Kiedy postawią nowe kubły? RSM: – Sami chcielibyśmy wiedzieć
SPÓŁDZIELNIA – Rewolucja śmieciowa trwa.
Z rewolucją „śmieciową” sprawa ma się tak, że niby obowiązuje. Niby segregujemy i niby mamy nowe kubły. Niestety ta rzeczywistość „na niby” zaczyna już niektórych mieszkańców męczyć, gdyż tylko mała część naszych osiedli faktycznie może segregować odpady.

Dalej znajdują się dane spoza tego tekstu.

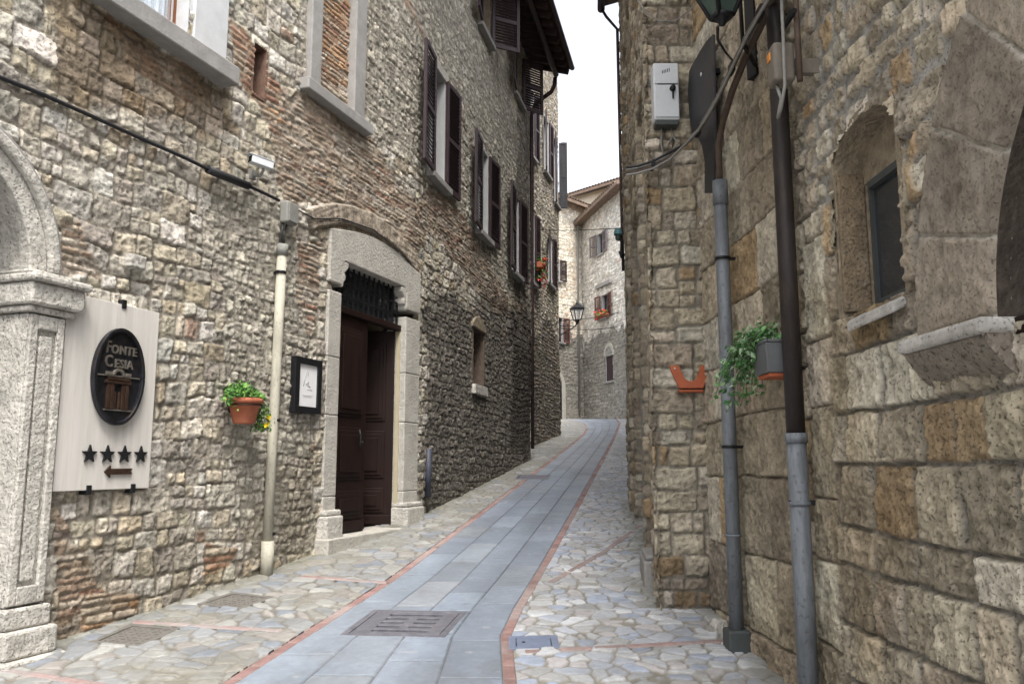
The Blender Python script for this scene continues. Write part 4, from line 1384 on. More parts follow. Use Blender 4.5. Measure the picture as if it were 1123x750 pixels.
jn = smooth(.004, .010, ed + .003 * fbm(th * 30, rr_ * 30, 921, 2))
sA3, zA3 = AC - rr_ * np.cos(th), AZ + rr_ * np.sin(th) + .003
nzA = fbm(sA3 * 8 + vi * 3.1, zA3 * 8, 931, 5, .62); rgA = np.abs(fbm(sA3 * 14, zA3 * 14, 941, 4, .6))
hA = .046 + .006 * np.random.default_rng(4).random(11)[vi] + jn * (.007 * nzA - .009 * (rgA - .15)) - (1 - jn) * .016
hA = np.where((rr_ < AR + .004), -.02, hA)
hA = hA - .05 * smooth(.02, .0, ARO - rr_)
palA = np.array([(.24, .205, .16), (.29, .25, .20), (.215, .185, .15), (.27, .24, .20)])
cA = palA[np.random.default_rng(6).integers(0, 4, 11)][vi] * (1 + .28 * nzA - .4 * (rgA - .2))[..., None]
lich = smooth(.12, .5, fbm(sA3 * 3.5, zA3 * 3.5, 951, 6, .65))[..., None] * .22
cA = cA * (1 - lich) + np.array((.44, .41, .35)) * lich
cA = cA * jn[..., None] + np.array((.44, .42, .375)) * (1 - jn)[..., None]
pA, dA = R1W.p(sA3), R1W.d(sA3)
tmp_par = grid_mesh('voussoirs', pA[..., 0] + dA[..., 1] * hA, pA[..., 1] - dA[..., 0] * hA, zA3, cA, np.ones((419, 69), bool), M_VOUS, None, tuple(Vector(loc)))
tmp_par.parent = arch
tmp_par.location = (0, 0, 0); tmp_par.rotation_euler = (0, 0, -rz)
m = MB()
m.prism([(-ARO - .01, -.055), (-ARO + .0, .0), (-AR + .05, 0), (-AR + .05, -.055)], -.115, .5)
m.build('springer', M_CORBEL, arch, bevel=.018, segs=3)
# its hollow underside
m = MB()
k = 8
pr = [(-.10 + .13 * (j / k) ** 1.0, -.056 - .13 * math.sin(math.pi / 2 * j / k)) for j in range(k + 1)]
vv = []
for x in (-ARO + .03, -AR + .04):
    for y, z in pr: vv.append((x, y, z))
    vv.append((x, .1, -.19)); vv.append((x, .1, -.056))
q = len(pr) + 2
m._add(vv, [(j, q + j, q + (j + 1) % q, (j + 1) % q) for j in range(q)] + [tuple(range(q))[::-1], tuple(range(q, 2 * q))])
m.build('corbel', mat('grey_brown_corbel_stone', (.20, .175, .145), .92, var=.45, scale=12, bump=.6, bscale=34, bdist=.02, spot=(.10, .085, .07), spot_amt=.6, pit=.5, pscale=60), arch, bevel=.006)
m = MB()
m.box(-AR - .1, AR + .1, .38, .45, -.02, AR + .1)
for i in range(9): m.box(-AR + i * .215, -AR + i * .215 + .2, .355, .38, .0, AR)
m.box(-AR - .05, AR + .05, .0, .40, -.06, -.004)
m.build('boarding', M_DOOR, arch, bevel=.004)

# ------------------------------------------------------------------ RIGHT HOUSE, BEYOND (its pier faces us)
pier_house = empty('stone_house', (1.3, 9.0, float(gz(9.0))), 0, 'tall narrow brown stone house on the right whose end pier faces down the lane', 'house')
H2, WP = 12, 9
PIER = Layer(split_layout(np.random.default_rng(25), WP, H2, band=(.24, .38), chunk=(.26, .56), hmin=.11, hmax=.22, asp=2.6, pstop=.55), WP, H2, 401, PAL_TUFA, joint=(.006, .013), bev=.013, hgt=(.008, .028), rr=(.10, .32), rough=.009, edge=.008, mortar=(.235, .215, .175), tilt=.04)
stone_wall('wall', R2F, np.arange(-.0, R2F.len + .005, .010), np.arange(.3, 9.3, .0105), PIER, [], M_TUFA, pier_house, [], None, None,
           [([(-.1, .3), (.5, .3), (.5, .95), (-.1, .95)], .6, .08, (.55, .54, .56)), ([(-.1, 3.6), (.5, 3.6), (.5, 9), (-.1, 9)], .3, .3, (.8, .74, .7))], warp=.5, seed=81)


def side_carve(s, z, h, c):
    # upright recesses that break the flank: s runs from the far end towards us
    r1 = (s > 1.0) & (s < 3.2) & (z < 7.5)
    r2 = (s > 4.05) & (s < 5.15) & (z < 5.2)
    h = np.where(r2, h - .09, h)
    r3 = (s > R2S.hit(692.5, 400)[0]) & (s < R2S.hit(703, 400)[0]) & (z < R2S.hit(697, 195)[1])
    h = np.where(r1, h - .05, h)
    return np.where(r3, h - .16, h)


stone_wall('flank_wall', R2S, np.arange(0, R2S.len + .02, .022), np.arange(.4, 9.3, .018), PIER, [], M_TUFA, pier_house, [], None, side_carve,
           [([(0, 0), (7, 0), (7, 10), (0, 10)], .45, .5, (.62, .6, .6))], warp=.6, seed=82)
stone_wall('end_wall', R2E, np.linspace(0, R2E.len, 80), np.linspace(.8, 9.3, 160), PIER, [], M_TUFA, pier_house, seed=83)
m = MB()
o = pier_house.location
pl = [(1.24, 6.66), (1.83, 12.2), (6.0, 12.5), (6.0, 6.66)]
m._add([(x - o.x, y - o.y, z - o.z) for z in (0, 9.25) for x, y in pl], [(0, 1, 2, 3), (7, 6, 5, 4), (0, 4, 5, 1), (1, 5, 6, 2), (2, 6, 7, 3), (3, 7, 4, 0)])
m.build('rear_wall', M_SILL, pier_house)
m = MB()
pl = [(.88, 6.45), (1.47, 12.5), (6.2, 12.8), (6.2, 6.45)]
zz = [9.02, 9.02, 10.6, 10.6]
m._add([(x - o.x, y - o.y, z - o.z) for (x, y), z in zip(pl, zz)] + [(x - o.x, y - o.y, z + .12 - o.z) for (x, y), z in zip(pl, zz)], [(0, 1, 2, 3), (7, 6, 5, 4), (0, 4, 5, 1), (1, 5, 6, 2), (2, 6, 7, 3), (3, 7, 4, 0)])
rf2 = m.build('roof', M_TILE, pier_house)
MB().tube([(.86 - o.x, 6.4 - o.y, 9.0 - o.z), (1.45 - o.x, 12.52 - o.y, 8.98 - o.z)], .06, 10).build('gutter', M_GUTTER, rf2)
MB().tube([(1.45 - o.x, 12.45 - o.y, 8.95 - o.z), (1.52 - o.x, 12.42 - o.y, 8.8 - o.z), (1.685 - o.x, 12.36 - o.y, 8.55 - o.z), (1.70 - o.x, 12.36 - o.y, 5.0 - o.z), (1.705 - o.x, 12.36 - o.y, 4.6 - o.z)], .024, 10).build('downpipe', M_GUTTER, pier_house)
m = MB()
loc, rz = R2S.frame(R2S.len - .95, float(gz(7.6)))
m.box(-.42, .28, -.09, .06, -.2, .20); m.box(-.40, .26, -.075, .06, .201, .25)
m.build('kerb_block', M_SILL, pier_house, rel(pier_house, loc), rz, bevel=.02)

# ------------------------------------------------------------------ FAR HOUSES
def far_roof(parent, W, s0, s1, z0, z1, over, depth, th=.16, rise=.35):
    m = MB()
    vv = [rel(parent, W.world(s, z0 + (z1 - z0) * t + dz, off)) for s, t in ((s0, 0), (s1, 1)) for off, dz in ((over, 0), (over, th), (-depth, th + depth * rise), (-depth, depth * rise))]
    m._add(vv, [(0, 4, 5, 1), (1, 5, 6, 2), (2, 6, 7, 3), (3, 7, 4, 0), (0, 1, 2, 3), (7, 6, 5, 4)])
    rf = m.build('roof', M_TILE, parent)
    t = MB()
    L_ = s1 - s0
    for k in range(int(L_ / .22)):
        s = s0 + .11 + k * .22
        zz_ = z0 + (z1 - z0) * (s - s0) / L_
        pts = [(.1 * math.cos(math.pi * j / 6), .09 * math.sin(math.pi * j / 6)) for j in range(7)]
        a = [rel(parent, W.world(s + x, zz_ + th + y, over + .03)) for x, y in pts]
        b = [rel(parent, W.world(s + x, zz_ + th + y + (depth * .6 + over) * rise * .98, -depth * .6)) for x, y in pts]
        t._add(a + b, [(j, j + 1, 8 + j, 7 + j) for j in range(6)], True)
    t.build('roof_tiles', M_TILE, rf)
    return rf


houseA = empty('stone_house', (2.5, 41.4, float(gz(41.4))), 0, 'pale cream house closing the lane, grey downpipe down its front', 'house')
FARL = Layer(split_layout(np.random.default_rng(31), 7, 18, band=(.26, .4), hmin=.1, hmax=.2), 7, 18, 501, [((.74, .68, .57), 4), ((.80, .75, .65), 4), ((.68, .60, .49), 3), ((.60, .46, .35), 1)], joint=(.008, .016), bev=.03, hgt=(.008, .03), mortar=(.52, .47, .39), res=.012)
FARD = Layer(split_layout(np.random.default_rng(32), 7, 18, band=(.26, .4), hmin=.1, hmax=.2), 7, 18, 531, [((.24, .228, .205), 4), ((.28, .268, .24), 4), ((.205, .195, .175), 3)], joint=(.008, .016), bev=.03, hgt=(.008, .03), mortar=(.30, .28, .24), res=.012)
offA = FAW.hit(613, 300)[0] - .56                                     # shift from the measuring line to this wall
fa = lambda u, v: FAW.hit(u, v)
a0, a1 = fa(612.5, 287), fa(619.5, 308)
winsA = [(fa(606, 300)[0], fa(613.5, 300)[0], fa(615, 309)[1], fa(615, 286)[1]), (fa(610, 360)[0], fa(617, 360)[0], fa(617, 376)[1], fa(617, 349)[1]), (fa(637, 320)[0], fa(646.5, 320)[0], fa(641, 335)[1], fa(641, 301)[1])]
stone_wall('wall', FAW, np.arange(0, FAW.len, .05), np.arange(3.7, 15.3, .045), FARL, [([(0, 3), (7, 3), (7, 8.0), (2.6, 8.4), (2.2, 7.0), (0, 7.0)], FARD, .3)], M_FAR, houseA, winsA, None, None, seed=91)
shell(houseA, FAW, .1, FAW.len - .05, .8, 6, 3.5, 15.2, M_PALEPLASTER)
for i, (a, b, c, d) in enumerate(winsA):
    wn_ = window(houseA, FAW, a, b, c, d, depth=.12, sill_out=.15)
    if i == 0: add_shutter(wn_, b - a + .02, 0, .42, d - c, 1, 12, M_SHUT)
    if i == 1:
        add_shutter(wn_, b - a + .02, 0, .42, d - c, 1, 10, M_SHUTRED); add_shutter(wn_, -.02, 0, .42, d - c, -1, 10, M_SHUTRED)
    if i == 2:
        mm = MB()
        for k in range(6): mm.box(.02 + (b - a - .04) * k / 6, .02 + (b - a - .04) * (k + .93) / 6, .03, .07, .03, d - c - .03)
        mm.build('shutter', M_WHITEDOOR, wn_)
loc, rz = FAW.frame(fa(615, 440)[0] - .55, float(gz(41)))
m = MB()
am = lambda r: [(r, 0)] + [(r * math.cos(math.pi * i / 14), 1.6 + r * math.sin(math.pi * i / 14)) for i in range(15)] + [(-r, 0)]
m.m = 0; m.band(am(.86), am(.62), -.07, .05)
m.m = 1; m.prism(am(.62), -.02, .03)
m.build('door', [M_DRESSED, M_DARKIN], houseA, rel(houseA, loc), rz, bevel=.01)
p0 = fa(634, 238); sA_ = fa(632.5, 300)[0]
MB().tube([rel(houseA, FAW.world(sA_ + .55, 14.95, .5)), rel(houseA, FAW.world(sA_ + .3, 14.7, .35)), rel(houseA, FAW.world(sA_, 14.3, .08)), rel(houseA, FAW.world(sA_, 4.2, .08))], .06, 8).build('downpipe', M_CABLEG, houseA)
far_roof(houseA, FAW, -.3, FAW.len + .2, 15.05, 15.0, .55, 5)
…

Firmy przewozowe w całej Polsce od 1 lipca walczą. Nie ze śmieciami, nie z problemami z wywozem. Walczą ze sobą – o kontenery i worki, których po prostu na rynku zabrakło. Konsorcjum Eko – Trans-Gór, które wygrało przetarg na wywóz odpadów z terenu miasta Rybnika także toczy boje, by jak najszybciej postawić prawidłowe i ustawowo wymagane pojemniki przy naszych blokach i osiedlach. Nie jest to jednak proste, a sami zainteresowani nie wiedzą, kiedy to zadanie zakończą. – Prawda jest taka, że sami chcielibyśmy wiedzieć, jaki jest harmonogram wymiany kubłów i kontenerów – mówi Stanisław Jaszczuk z Rybnickiej Spółdzielni Mieszkaniowej. – Wymieniają, ile mogą. Sukcesywnie dochodzi trochę nowych kontenerów, jednak wiemy, że jest ogromny problem na rynku – dodaje. Z tym problemem muszą poradzić sobie nie tylko zarządcy nieruchomości czy firmy przewozowe, ale przede wszystkim mieszkańcy, którzy w kółko zadają władzom i mediom te same pytania: kiedy pojawią się kontenery, jak mamy segregować, jakie kwoty mamy płacić i jakim cudem nie byliśmy na to przygotowani. Na dziś możemy powiedzieć tylko tyle, że każda rewolucja rodzi się w bólach.